AOC, AOP, IPG : une histoire de labels
 L’Appellation d’origine contrôlée (AOC) a été institué afin de protéger des produits intimement liés au territoire sur lequel ils étaient produits. D’abord utilisée pour les vins pour protéger les territoires viticoles français, l’AOC s’est progressivement étendue à tous les autres produits alimentaires. En 1992, deux Indications géographiques, l’Appellation d’origine protégée (AOP) et l’Indication géographique protégée (IGP) ont été créés par les pouvoirs publics européens, reconnaissant chacun à leur façon un lieu et un mode de production.
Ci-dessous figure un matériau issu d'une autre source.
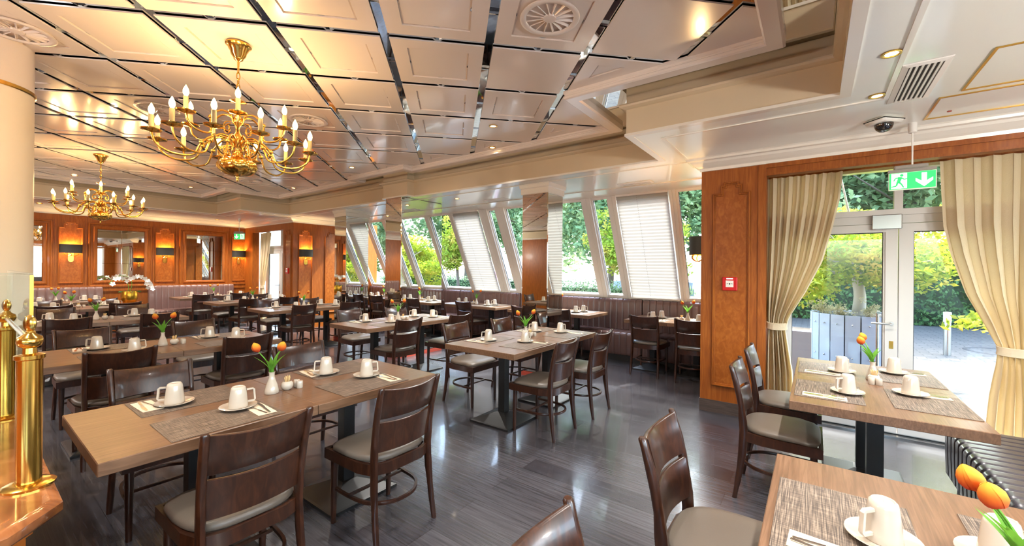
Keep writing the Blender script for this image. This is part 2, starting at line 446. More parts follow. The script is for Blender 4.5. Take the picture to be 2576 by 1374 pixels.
# gridded ceiling panels at 45 degrees to the walls
pm = MB(); pitch = .4951; g = .030
h = pitch - g*1.41421
for m_ in range(-24, 8):
    for n_ in range(-14, 6):
        if (m_+n_) % 2 == 0: continue
        cx, cy = -1.343+pitch*m_, 2.651+pitch*n_
        sq = [(cx-h, cy), (cx, cy-h), (cx+h, cy), (cx, cy+h)]
        pieces = []
        if cx-h > -9.33 and cx+h < -1.79: pieces = [cliprect(sq, -9.33, -1.79, -3.2, 4.06)]
        elif cy+h <= 3.10: pieces = [cliprect(sq, -10.63, -.28, -3.2, 3.10)]
        else: pieces = [cliprect(sq, -10.63, -.28, -3.2, 3.10), cliprect(sq, -9.33, -1.79, 3.10, 4.06)]
        for pc in pieces:
            if len(pc) < 3 or abs(area(pc)) < .004: continue
            if area(pc) < 0: pc = pc[::-1]
            k = len(pc)
            pc = [p for i, p in enumerate(pc) if math.hypot(p[0]-pc[i-1][0], p[1]-pc[i-1][1]) > 1e-4]
            k = len(pc)
            vo = [(x, y, ZC) for x, y in pc]; vt = [(x, y, ZC+.010) for x, y in pc]
            pm.add(vt+vo, [(i, (i+1) % k, (i+1) % k+k, i+k) for i in range(k)])
            inn = inset(pc, .105)
            if inn and len(inn) >= 3 and abs(area(inn)) > .006:
                kk = len(inn)
                if kk == k:
                    # ring matched corner by corner, starting at the nearest corner
                    s0 = min(range(k), key=lambda j: math.hypot(inn[j][0]-pc[0][0], inn[j][1]-pc[0][1]))
                    inn = inn[s0:]+inn[:s0]
                    in2 = inset(inn, .012) or inn
                    if len(in2) == k:
                        s1 = min(range(k), key=lambda j: math.hypot(in2[j][0]-inn[0][0], in2[j][1]-inn[0][1])); in2 = in2[s1:]+in2[:s1]
                    else: in2 = inn
                    vi = [(x, y, ZC) for x, y in inn]; vj = [(x, y, ZC+.013) for x, y in inn]; vk = [(x, y, ZC+.006) for x, y in in2]
                    pm.add(vo+vi, [(i, (i+1) % k, (i+1) % k+k, i+k) for i in range(k)])
                    pm.add(vi+vj, [(i, (i+1) % k, (i+1) % k+k, i+k) for i in range(k)])
                    pm.add(vj+vk, [(i, (i+1) % k, (i+1) % k+k, i+k) for i in range(k)])
                    pm.add(vk, [tuple(range(k))])
                    continue
            pm.add(vo, [tuple(range(k))])
me = pm.mesh('ceiling', pink)
o = bpy.data.objects.new('ceiling', me); COL.objects.link(o); struct(o)
ms_ = MB()
for sgn in (1, -1):
    for k in range(-34, 30):
        # lattice lines x*sgn + y = const
        c_ = (-1.343*sgn+2.651)+pitch*(2*k+1)
        pl_ = [(-12, c_+12*sgn, ), (1.5, c_-1.5*sgn)]
        d_ = Vector((1, -sgn)).normalized(); n2_ = Vector((-d_.y, d_.x))
        # clip the line to the opening's bounding box
        ts = sorted([(-10.8 if True else 0), -.15]); xa, xb = ts
        ya, yb = c_-xa*sgn, c_-xb*sgn
        def xat(y): return (c_-y)*sgn
        lo_, hi_ = -3.35, 4.2
        x1_, x2_ = sorted((xat(lo_), xat(hi_))); xa = max(xa, x1_); xb = min(xb, x2_)
        if xb-xa < .1: continue
        A_ = Vector((xa, c_-xa*sgn)); B_ = Vector((xb, c_-xb*sgn))
        rows_ = [(-.034, ZC+.016), (-.012, ZC+.009), (.012, ZC+.009), (.034, ZC+.016)]
        vs_ = [(P_.x+n2_.x*o_, P_.y+n2_.y*o_, z_) for P_ in (A_, B_) for o_, z_ in rows_]
        ms_.add(vs_, [(j, j+1, j+5, j+4) for j in range(3)])
me = ms_.mesh('ceiling', mirrorstrip); o = bpy.data.objects.new('ceiling', me); COL.objects.link(o); struct(o)
struct(MB().box(-10.9, 0, -3.4, 4.4, ZC+.017, ZC+.04).build('ceiling', mirrorstrip))
# ledge moulding round the grid and the mirrored cove behind it
lp = [(0, 2.99), (-.012, 2.982), (-.10, 2.982), (-.115, 2.995), (-.115, 3.05), (-.10, 3.06), (.0, 3.06), (0, 3.03), (-.008, 3.025), (-.008, 3.015), (0, 3.01)]
struct(MB().sweep(OPEN, lp).build('trim_1', pink))
struct(MB().sweep(OPEN, [(-.10, 3.045), (-.62, 3.045), (-.62, 3.055), (-.10, 3.055)]).build('ceiling', mirror))
bpf = [(0, 2.705), (0, 2.925), (.02, 2.93), (.045, 2.94), (.052, 2.955), (.045, 2.968), (0, 2.972), (0, 3.05), (-.06, 3.05), (-.06, 2.705)]
struct(MB().sweep(BEAM, bpf).build('wall_beam', creamw))
struct(MB().sweep(BEAM, [(.012, 2.69), (.012, 2.712), (-.05, 2.712), (-.05, 2.69)]).build('trim_2', cream))
struct(MB().sweep(BEAM, [(-.235, 2.692), (-.235, 2.71), (-.262, 2.71), (-.262, 2.692)]).build('trim_3', cream))
sf = MB()
for r_ in ((.16, 4.3, -4.1, 4.95), (-1.35, .16, 3.51, 4.95), (-9.77, -1.35, 4.49, 6.22), (-1.35, -.9, 4.95, 6.22), (-13.1, -11.07, -4.1, 6.22), (-11.07, -9.77, 3.52, 6.22), (-11.07, .16, -4.1, -3.62)):
    sf.box(*r_, 2.70, 2.74)
struct(sf.build('ceiling', whitesoffit))
struct(MB().box(-9.9, -.95, 5.62, 6.3, 2.688, 2.70).build('trim_4', cream))
struct(MB().box(-13.4, 4.5, -4.3, 6.4, 3.10, 3.25).build('ceiling', cream))
struct(MB().box(-.95, 4.5, 5.1, 6.9, 2.78, 2.95).build('added_sun_canopy', cream))  # unseen overhang added to keep direct sun off the floor by the doors

WX = -13.0      # mirror wall
DY = 4.73       # door wall
# door wall side: pier, header, lintel, wall parts
PANEL = lambda u0, u1, z0, z1, st=.075, sh=.11: [(u0, z0), (u1, z0), (u1, z1-sh), (u1-st, z1-sh), (u1-st, z1-.03), (u1-st-.03, z1-.03), (u1-st-.03, z1), (u0+st+.03, z1), (u0+st+.03, z1-.03), (u0+st, z1-.03), (u0+st, z1-sh), (u0, z1-sh)]
MOLD = [(0, 0), (0, .016), (.006, .024), (.013, .024), (.018, .012), (.026, .012), (.030, .004), (.034, 0)]
def panel(parent, M, u0, u1, z0, z1, st=.075, sh=.11, name='panel_moulding'):
    out = PANEL(u0, u1, z0, z1, st, sh)
    MB().sweep(out, MOLD, True, M).build(name, wood, parent)
    ins = [(x, y) for x, y in PANEL(u0+.03, u1-.03, z0+.03, z1-.03, st, sh)]
    b = MB(); n_ = len(ins)
    MB().prism(ins, .0005, .003, M).build('burl_panel', burl, parent)
pier = struct(MB().box(-1.0, -.40, DY, 5.12, .13, 2.60).build('wall_pier', wood))
panel(pier, wallM((-.70, DY, 0), (1, 0, 0)), -.185, .165, .29, 2.43)
MB().box(-1.006, -.394, DY-.006, 5.126, 0, .13).build('baseboard', baseb, pier)
MB().box(-.465, -.395, DY-.012, DY+.02, .13, 2.57).build('pilaster_strip', wood, pier)
struct(MB().box(-1.0, -.9, 5.12, 7.1, 0, 2.72).build('wall_alcove_right', wood))
hd = MB().box(-.40, 4.3, DY, DY+.10, 2.455, 2.60).box(-.40, 4.3, DY-.015, DY, 2.53, 2.575).box(-.40, 4.3, DY-.008, DY, 2.455, 2.475)
struct(hd.build('trim_5', wood))
struct(MB().box(-.40, 4.3, 5.0, 5.14, 2.47, 2.74).build('wall_door_lintel', wood))
struct(MB().box(1.66, 4.3, 5.0, 5.14, 0, 2.5).build('wall_door_right', wood))
# cornices
COR = [(0, 2.57), (.015, 2.572), (.02, 2.60), (.045, 2.615), (.085, 2.645), (.10, 2.665), (.13, 2.67), (.135, 2.69), (.15, 2.70), (0, 2.70)]
struct(MB().sweep([(4.3, DY), (-1.0, DY), (-1.0, 4.90)][::-1], [(-a, b_) for a, b_ in COR], False).build('trim_6', cream))
# left end of the room
struct(MB().box(WX-.15, WX, -4.1, 4.80, 0, 2.72).build('wall_left', wood))
struct(MB().sweep([(WX, -4.0), (WX, 4.78), (-10.2, 4.78), (-10.2, 6.1)], [(-a, b_+.02) for a, b_ in COR], False).build('trim_7', cream))
struct(MB().box(WX-.15, -12.5, 4.78, 4.95, 0, 2.72).build('wall_left_return', wood))
fp = struct(MB().box(-10.72, -10.2, 4.78, 5.2, 0, 2.72).build('wall_left_pier', wood))
panel(fp, wallM((-10.46, 4.78, 0), (1, 0, 0)), -.17, .17, .35, 2.42)
fh = struct(MB().box(-12.5, -10.72, 4.78, 4.88, 2.44, 2.72).build('trim_8', wood))
# alcove end wall, faces +X
aw = struct(MB().box(-10.32, -10.2, 5.2, 7.1, 0, 2.72).build('wall_alcove_left', wood))
panel(fp, wallM((-10.2, 5.07, 0), (0, 1, 0)), -.17, .17, .35, 2.42)
panel(aw, wallM((-10.2, 5.75, 0), (0, 1, 0)), -.19, .19, .35, 2.42)
# walls behind the camera
struct(MB().box(-13.1, .2, -4.3, -4.0, 0, 2.72).box(.2, 4.4, -4.3, -4.0, 0, .35).box(.2, 4.4, -4.3, -4.0, 2.45, 2.72).box(3.8, 4.4, -4.3, -4.0, .35, 2.45).build('wall_back', wood))
for k in range(2):  # windows added behind the camera, unseen, to let in more sky light
    x0 = .2+1.8*k
    w = bpy.data.objects.new('window_%d' % (k+18), None); COL.objects.link(w); struct(w); w.location = (x0, -4.1, .35)
    MB().box(0, .07, -.05, .05, 0, 2.1).box(1.73, 1.80, -.05, .05, 0, 2.1).box(.07, 1.73, -.05, .05, 0, .07).box(.07, 1.73, -.05, .05, 2.03, 2.1).build('window_frame', frame, w)
    MB().box(.07, 1.73, .0, .005, .07, 2.03).build('pane', glass, w)
struct(MB().box(4.2, 4.4, -4.1, 5.1, 0, .35).box(4.2, 4.4, -4.1, 5.1, 2.45, 2.72).box(4.2, 4.4, -4.1, -3.6, .35, 2.45).box(4.2, 4.4, 4.6, 5.1, .35, 2.45).build('wall_right', wood))
for k in range(4):  # unseen glazing added along the right wall as extra daylight for the room
    y0 = -3.6+2.05*k
    w = bpy.data.objects.new('window_%d' % (k+14), None); COL.objects.link(w); struct(w); w.location = (4.25, y0, .35)
    MB().box(-.03, .05, 0, .07, 0, 2.1).box(-.03, .05, 1.98, 2.05, 0, 2.1).box(-.03, .05, .07, 1.98, 0, .07).box(-.03, .05, .07, 1.98, 2.03, 2.1).build('window_frame', frame, w)
    MB().box(.0, .005, .07, 1.98, .07, 2.03).build('pane', glass, w)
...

Le premier s’inspirant de l’AOC, est le signe d’une qualité liée à un terroir et une tradition. Certains terroirs sont reconnus pour conférer aux produits une typicité bien particulière, résultat de facteurs naturels, climatiques, physiques et humains. L’Appellation d’origine protégée valorise les produits et les modes de production issus de cette zone géographique bien définie. Quant à l’Indication géographique protégée, elle est le signe que le produit a un territoire d’origine. Le produit, issu d’un territoire bien délimité, possède une caractéristique singulière du fait d’une qualité ou d’une réputation reconnue, principes attribués essentiellement à cette origine géographique. Ce signe est donc fortement lié à un savoir-faire localisé ou à une tradition, identifiable et attribuable aux caractéristiques naturelles et humaines de la région.